= INFORMATION SHOWN =
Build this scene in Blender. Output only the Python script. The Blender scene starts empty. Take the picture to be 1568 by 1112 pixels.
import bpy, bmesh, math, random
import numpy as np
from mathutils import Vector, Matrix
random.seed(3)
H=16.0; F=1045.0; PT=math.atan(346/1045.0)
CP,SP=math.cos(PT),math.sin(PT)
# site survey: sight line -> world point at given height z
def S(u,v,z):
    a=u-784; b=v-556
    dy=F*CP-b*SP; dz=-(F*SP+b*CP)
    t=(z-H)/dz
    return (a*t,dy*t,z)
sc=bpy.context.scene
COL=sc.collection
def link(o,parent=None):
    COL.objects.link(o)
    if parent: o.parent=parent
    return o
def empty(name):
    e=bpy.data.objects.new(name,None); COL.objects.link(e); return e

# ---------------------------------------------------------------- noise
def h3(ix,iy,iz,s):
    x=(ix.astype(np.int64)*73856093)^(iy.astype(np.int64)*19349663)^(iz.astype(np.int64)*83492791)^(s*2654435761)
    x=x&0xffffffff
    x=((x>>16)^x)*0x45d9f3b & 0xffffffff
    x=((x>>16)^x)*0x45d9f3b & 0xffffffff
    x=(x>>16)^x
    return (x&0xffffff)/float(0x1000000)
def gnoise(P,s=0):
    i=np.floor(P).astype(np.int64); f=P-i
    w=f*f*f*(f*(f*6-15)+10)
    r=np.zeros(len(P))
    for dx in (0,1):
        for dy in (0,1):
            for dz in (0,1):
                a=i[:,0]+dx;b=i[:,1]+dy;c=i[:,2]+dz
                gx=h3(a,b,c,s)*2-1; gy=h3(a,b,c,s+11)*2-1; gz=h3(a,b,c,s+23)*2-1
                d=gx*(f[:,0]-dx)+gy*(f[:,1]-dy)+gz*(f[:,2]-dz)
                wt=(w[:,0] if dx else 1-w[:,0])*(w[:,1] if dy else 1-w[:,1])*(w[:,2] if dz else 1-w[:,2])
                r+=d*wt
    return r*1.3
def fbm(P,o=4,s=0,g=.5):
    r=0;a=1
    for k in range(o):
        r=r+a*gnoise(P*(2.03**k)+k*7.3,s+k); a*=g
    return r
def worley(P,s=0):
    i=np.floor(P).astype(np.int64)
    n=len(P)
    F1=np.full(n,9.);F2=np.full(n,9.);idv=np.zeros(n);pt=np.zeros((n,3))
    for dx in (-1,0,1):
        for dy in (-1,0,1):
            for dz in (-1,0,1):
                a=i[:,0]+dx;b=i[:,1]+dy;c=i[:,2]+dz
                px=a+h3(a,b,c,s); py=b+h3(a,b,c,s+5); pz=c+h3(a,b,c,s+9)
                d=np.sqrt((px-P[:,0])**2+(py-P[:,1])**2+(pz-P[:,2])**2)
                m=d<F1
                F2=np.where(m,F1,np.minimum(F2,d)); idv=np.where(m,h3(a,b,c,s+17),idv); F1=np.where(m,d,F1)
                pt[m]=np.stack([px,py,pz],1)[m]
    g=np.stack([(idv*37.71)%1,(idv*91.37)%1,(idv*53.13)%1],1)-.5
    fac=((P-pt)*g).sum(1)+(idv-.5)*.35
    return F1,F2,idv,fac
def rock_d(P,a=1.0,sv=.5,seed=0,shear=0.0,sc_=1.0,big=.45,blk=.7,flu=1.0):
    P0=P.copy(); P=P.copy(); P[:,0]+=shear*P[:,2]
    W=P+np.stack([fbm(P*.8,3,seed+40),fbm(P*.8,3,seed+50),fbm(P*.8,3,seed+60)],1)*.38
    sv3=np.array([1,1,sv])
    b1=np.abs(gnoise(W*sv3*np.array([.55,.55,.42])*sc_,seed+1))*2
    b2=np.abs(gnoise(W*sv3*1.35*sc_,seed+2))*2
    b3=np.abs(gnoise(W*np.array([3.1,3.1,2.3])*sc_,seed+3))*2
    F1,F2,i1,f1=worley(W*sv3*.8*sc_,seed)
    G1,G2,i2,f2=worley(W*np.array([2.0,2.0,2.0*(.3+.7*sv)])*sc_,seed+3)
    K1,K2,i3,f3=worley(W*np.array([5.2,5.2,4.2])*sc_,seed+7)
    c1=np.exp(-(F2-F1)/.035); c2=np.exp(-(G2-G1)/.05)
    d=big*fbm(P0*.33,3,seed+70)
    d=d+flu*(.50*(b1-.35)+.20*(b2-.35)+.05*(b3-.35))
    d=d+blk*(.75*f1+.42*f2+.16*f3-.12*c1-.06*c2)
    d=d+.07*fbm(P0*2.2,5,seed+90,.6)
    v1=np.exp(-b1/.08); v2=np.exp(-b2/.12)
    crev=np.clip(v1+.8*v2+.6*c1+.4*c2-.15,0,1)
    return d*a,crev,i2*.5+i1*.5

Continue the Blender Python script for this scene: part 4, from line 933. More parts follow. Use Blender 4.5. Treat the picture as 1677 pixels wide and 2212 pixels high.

= WHAT THE EXERCISE ASKS =
Take the entries above and transcribe them in full.

= EXPECTED ANSWER =
Build this scene in Blender. Output only the Python script. The Blender scene starts empty. Take the picture to be 1568 by 1112 pixels.
import bpy, bmesh, math, random
import numpy as np
from mathutils import Vector, Matrix
random.seed(3)
H=16.0; F=1045.0; PT=math.atan(346/1045.0)
CP,SP=math.cos(PT),math.sin(PT)
# site survey: sight line -> world point at given height z
def S(u,v,z):
    a=u-784; b=v-556
    dy=F*CP-b*SP; dz=-(F*SP+b*CP)
    t=(z-H)/dz
    return (a*t,dy*t,z)
sc=bpy.context.scene
COL=sc.collection
def link(o,parent=None):
    COL.objects.link(o)
    if parent: o.parent=parent
    return o
def empty(name):
    e=bpy.data.objects.new(name,None); COL.objects.link(e); return e

# ---------------------------------------------------------------- noise
def h3(ix,iy,iz,s):
    x=(ix.astype(np.int64)*73856093)^(iy.astype(np.int64)*19349663)^(iz.astype(np.int64)*83492791)^(s*2654435761)
    x=x&0xffffffff
    x=((x>>16)^x)*0x45d9f3b & 0xffffffff
    x=((x>>16)^x)*0x45d9f3b & 0xffffffff
    x=(x>>16)^x
    return (x&0xffffff)/float(0x1000000)
def gnoise(P,s=0):
    i=np.floor(P).astype(np.int64); f=P-i
    w=f*f*f*(f*(f*6-15)+10)
    r=np.zeros(len(P))
    for dx in (0,1):
        for dy in (0,1):
            for dz in (0,1):
                a=i[:,0]+dx;b=i[:,1]+dy;c=i[:,2]+dz
                gx=h3(a,b,c,s)*2-1; gy=h3(a,b,c,s+11)*2-1; gz=h3(a,b,c,s+23)*2-1
                d=gx*(f[:,0]-dx)+gy*(f[:,1]-dy)+gz*(f[:,2]-dz)
                wt=(w[:,0] if dx else 1-w[:,0])*(w[:,1] if dy else 1-w[:,1])*(w[:,2] if dz else 1-w[:,2])
                r+=d*wt
    return r*1.3
def fbm(P,o=4,s=0,g=.5):
    r=0;a=1
    for k in range(o):
        r=r+a*gnoise(P*(2.03**k)+k*7.3,s+k); a*=g
    return r
def worley(P,s=0):
    i=np.floor(P).astype(np.int64)
    n=len(P)
    F1=np.full(n,9.);F2=np.full(n,9.);idv=np.zeros(n);pt=np.zeros((n,3))
    for dx in (-1,0,1):
        for dy in (-1,0,1):
            for dz in (-1,0,1):
                a=i[:,0]+dx;b=i[:,1]+dy;c=i[:,2]+dz
                px=a+h3(a,b,c,s); py=b+h3(a,b,c,s+5); pz=c+h3(a,b,c,s+9)
                d=np.sqrt((px-P[:,0])**2+(py-P[:,1])**2+(pz-P[:,2])**2)
                m=d<F1
                F2=np.where(m,F1,np.minimum(F2,d)); idv=np.where(m,h3(a,b,c,s+17),idv); F1=np.where(m,d,F1)
                pt[m]=np.stack([px,py,pz],1)[m]
    g=np.stack([(idv*37.71)%1,(idv*91.37)%1,(idv*53.13)%1],1)-.5
    fac=((P-pt)*g).sum(1)+(idv-.5)*.35
    return F1,F2,idv,fac
def rock_d(P,a=1.0,sv=.5,seed=0,shear=0.0,sc_=1.0,big=.45,blk=.7,flu=1.0):
    P0=P.copy(); P=P.copy(); P[:,0]+=shear*P[:,2]
    W=P+np.stack([fbm(P*.8,3,seed+40),fbm(P*.8,3,seed+50),fbm(P*.8,3,seed+60)],1)*.38
    sv3=np.array([1,1,sv])
    b1=np.abs(gnoise(W*sv3*np.array([.55,.55,.42])*sc_,seed+1))*2
    b2=np.abs(gnoise(W*sv3*1.35*sc_,seed+2))*2
    b3=np.abs(gnoise(W*np.array([3.1,3.1,2.3])*sc_,seed+3))*2
    F1,F2,i1,f1=worley(W*sv3*.8*sc_,seed)
    G1,G2,i2,f2=worley(W*np.array([2.0,2.0,2.0*(.3+.7*sv)])*sc_,seed+3)
    K1,K2,i3,f3=worley(W*np.array([5.2,5.2,4.2])*sc_,seed+7)
    c1=np.exp(-(F2-F1)/.035); c2=np.exp(-(G2-G1)/.05)
    d=big*fbm(P0*.33,3,seed+70)
    d=d+flu*(.50*(b1-.35)+.20*(b2-.35)+.05*(b3-.35))
    d=d+blk*(.75*f1+.42*f2+.16*f3-.12*c1-.06*c2)
    d=d+.07*fbm(P0*2.2,5,seed+90,.6)
    v1=np.exp(-b1/.08); v2=np.exp(-b2/.12)
    crev=np.clip(v1+.8*v2+.6*c1+.4*c2-.15,0,1)
    return d*a,crev,i2*.5+i1*.5

Continue the Blender Python script for this scene: part 4, from line 933. More parts follow. Use Blender 4.5. Treat the picture as 1677 pixels wide and 2212 pixels high.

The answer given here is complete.